Having folks be knowledgeable about those decisions puts them in a place and potentially moves them towards something. It challenges an abstract, untethered “this is the way the world is.” That was so evident from conversations with people in Haiti. They knew the decisions; they knew who signed that policy so that their rice crop was messed up. That was super significant for me — how are we tying folks to place, to that memory? Because we tend to forget things a lot.
Just looking at the stuff you are doing in Buffalo, it seems like political education is an important part of that. How are you seeing the transmission of these lessons from Haiti to Buffalo?
We’re having a bunch of workshops, political education teachings. We’re really tackling some of the history that has lead to the conditions today. Why is Buffalo the 6th most segregated city, the 9th most poorest? How did our mayor get in office, what was the political machine that got him there? These lessons can really anchor folks in place, that can help people learn, strategize, and move forward in the work that we do.
How do you feel internationalism fits into this work, coming out of the delegation? How are you bringing an international perspective back to Buffalo?
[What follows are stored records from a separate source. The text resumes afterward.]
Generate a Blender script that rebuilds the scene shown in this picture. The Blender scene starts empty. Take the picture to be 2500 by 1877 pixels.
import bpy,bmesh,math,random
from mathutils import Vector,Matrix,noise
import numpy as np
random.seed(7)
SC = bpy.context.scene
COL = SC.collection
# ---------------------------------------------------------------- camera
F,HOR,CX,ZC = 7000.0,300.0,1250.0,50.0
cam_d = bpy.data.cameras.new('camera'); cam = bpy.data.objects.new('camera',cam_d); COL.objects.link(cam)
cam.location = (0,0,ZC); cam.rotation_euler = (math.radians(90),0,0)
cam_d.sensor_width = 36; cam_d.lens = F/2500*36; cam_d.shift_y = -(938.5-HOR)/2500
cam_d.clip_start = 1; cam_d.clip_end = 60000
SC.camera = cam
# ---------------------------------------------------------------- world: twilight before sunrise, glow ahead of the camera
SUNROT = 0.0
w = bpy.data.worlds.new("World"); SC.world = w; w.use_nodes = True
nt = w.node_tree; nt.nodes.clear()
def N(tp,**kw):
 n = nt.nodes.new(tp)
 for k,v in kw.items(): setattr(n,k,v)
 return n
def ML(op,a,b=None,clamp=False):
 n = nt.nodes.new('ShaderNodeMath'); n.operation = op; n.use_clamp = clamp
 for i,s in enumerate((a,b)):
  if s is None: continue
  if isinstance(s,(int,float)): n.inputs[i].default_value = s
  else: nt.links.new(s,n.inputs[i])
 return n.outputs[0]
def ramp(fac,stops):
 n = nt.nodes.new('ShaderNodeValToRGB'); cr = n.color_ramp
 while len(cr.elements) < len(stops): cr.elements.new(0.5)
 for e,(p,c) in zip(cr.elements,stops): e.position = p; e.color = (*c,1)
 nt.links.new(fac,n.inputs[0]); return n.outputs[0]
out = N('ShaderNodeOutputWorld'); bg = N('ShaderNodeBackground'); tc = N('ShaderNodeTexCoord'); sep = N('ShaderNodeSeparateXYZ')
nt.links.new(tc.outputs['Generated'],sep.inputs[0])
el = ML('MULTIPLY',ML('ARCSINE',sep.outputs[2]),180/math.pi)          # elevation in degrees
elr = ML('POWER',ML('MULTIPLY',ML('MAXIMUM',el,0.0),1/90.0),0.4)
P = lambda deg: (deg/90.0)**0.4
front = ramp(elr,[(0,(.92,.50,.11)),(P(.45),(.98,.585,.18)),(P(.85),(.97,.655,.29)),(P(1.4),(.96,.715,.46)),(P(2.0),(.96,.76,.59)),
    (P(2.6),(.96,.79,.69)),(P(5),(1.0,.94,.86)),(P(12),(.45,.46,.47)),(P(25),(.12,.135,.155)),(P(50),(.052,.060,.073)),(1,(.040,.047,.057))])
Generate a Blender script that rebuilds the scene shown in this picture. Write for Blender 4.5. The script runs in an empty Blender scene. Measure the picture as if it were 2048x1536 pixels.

I’m not 100 percent sure yet how I’m doing that, because I’m not a good internationalist. I’ve been thinking about how folks have been paying more attention to the election this time around, how issues like tariffs and farmer bailouts have gotten attention. How can other global fights be talked about in similar ways? These are some of the things kicking around in my head. But I’m just coming into internationalism so I have yet to go through some trial and error.
Why right now did you want to spend a week and a half in Haiti? What was the importance of this delegation given the political moment we are in?
I struggled a bit with deciding whether or not to go. I’ve started an organization; I’ve been figuring out how to manage folks and build capacity at home. But ultimately I decided to go to solidify my politicization, to broaden my movement understanding and work, and to figure out what we’re doing in Buffalo and how it can add to and incorporate this larger global fight we are in. We are so hyper-local here.
My work, my members, the base that we are trying to build here can only benefit from me deepening my understanding of my identity, and the nuances and the global perspective of the work we are doing and that others have done. I said it was a reminder, but it was more a wake-up call that this work is going to take a really long time, to shift that orientation from what are we winning, what noise are we making now, to actually what are we building that can be sustained and grown 50 or 100 years later. It was so amazing to share space with MPP to see how many members they have, how old they are, and the way they’ve grown. We’re playing games out here in the States. We show up with 200, 2,000 people and we can feel really good about that impact. But how are we developing very disciplined, long-term visions, so that in fifty years our work will have grown and not decreased? How am I contributing to that, and what am I building under me that can grow and sustain that? What political ideology are we going to be on while we build the thing? That’s my biggest takeaway.
That long term perspective and the sense of building not only resistance but also organization is a really significant perspective. I’m excited that you’re projecting that sort of vision in Buffalo.
If I can impart that lesson on 20-year-old organizers today, what difference could that make?